National Academy of Sciences

December 16, 1997

Orbital Debris May Pose Significant Risk to the Space Shuttle

WASHINGTON -- NASA should perform a thorough risk assessment to determine the likelihood that the space shuttle could be severely damaged by meteoroids and orbital debris, says a new report* from a committee of the National Research Council. In addition, the spacecraft should be re-examined to identify components that may require additional protection.

"Although NASA is taking steps to protect the shuttle from orbital debris such as spent rocket bodies, satellite fragments, and paint chips, there still is a real risk that a collision could cripple the shuttle or threaten the safety of the crew," said committee chair Frederick Hauck, president and chief executive officer, AXA Space, Bethesda, Md. "NASA needs to obtain a more precise picture of the potential dangers and assess additional methods for reducing these threats."

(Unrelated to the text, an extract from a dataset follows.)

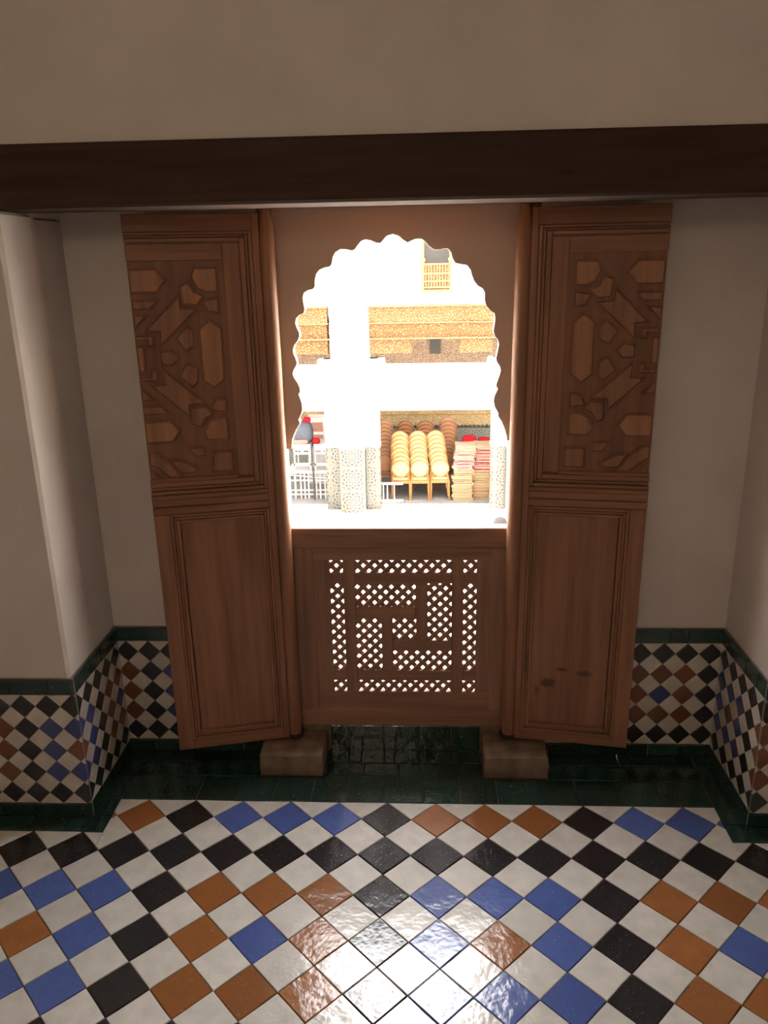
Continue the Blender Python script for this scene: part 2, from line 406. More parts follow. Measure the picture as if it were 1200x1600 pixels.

The most recent examination of overall risks posed to the shuttle, conducted in 1995, did not assess the hazards from orbital debris. For some missions, the committee said, adding the debris threat to estimates of potential risks -- such as the risks during launch or re-entry to the Earth's atmosphere -- almost doubles the likelihood that the crew will be harmed or that the spacecraft will incur major damage. NASA should consider reducing its allowable level of risk from orbital debris.

Moreover, the space agency should expand efforts to model the sources of debris that could be in the shuttle's orbit. Predictions of risk for individual missions may be highly inaccurate -- especially for estimates of the number of very small objects, the committee said. Because debris can collide with the shuttle at speeds of six miles per second, even tiny debris like paint chips can cause considerable damage.

Providing Protection

A complete evaluation of the shuttle's components and subsystems and their vulnerability to damage should be performed, the committee said. NASA should explore further modifications to hardware that would protect critical systems. For example, the agency plans to add shielding to the shuttle's radiator system. In addition, NASA should examine whether new operational procedures could minimize damage caused by orbital debris. In-flight inspections and repairs of the shuttle's exterior should be considered.

NASA's four operating space shuttles, designed in the 1970s, were not built to repel bombardment by orbital debris because such objects were not recognized as a substantial threat. New data indicates that the craft often is exposed to debris that could cause major damage. For example, debris as small as a quarter-inch in diameter could punch a hole through the wall of the crew's cabin and cause a loss of air pressure. An object that punctures the shuttle's wing could cause structural failure when the shuttle re-enters the atmosphere. Even relatively minor damage can require repairs that add significant expense and delays.

Avoiding Collisions

NASA routinely moves the shuttle out of the path of debris large enough to be tracked by ground-based sensors operated by the Department of Defense (DOD). However, estimates indicate that more than 95 percent of debris that could critically damage the shuttle is too small to be picked up by current sensors. NASA and DOD should work together to improve the collision warning system and identify ways to track smaller debris, the committee said. It also urged NASA to examine how the shuttle can be protected when it is used to support the international space station, scheduled for launch in 1998.

The study was funded by NASA. The National Research Council is the principal operating arm of the National Academy of Sciences and the National Academy of Engineering. It is a private, non-profit institution that provides independent advice on science and technology issues under a congressional charter.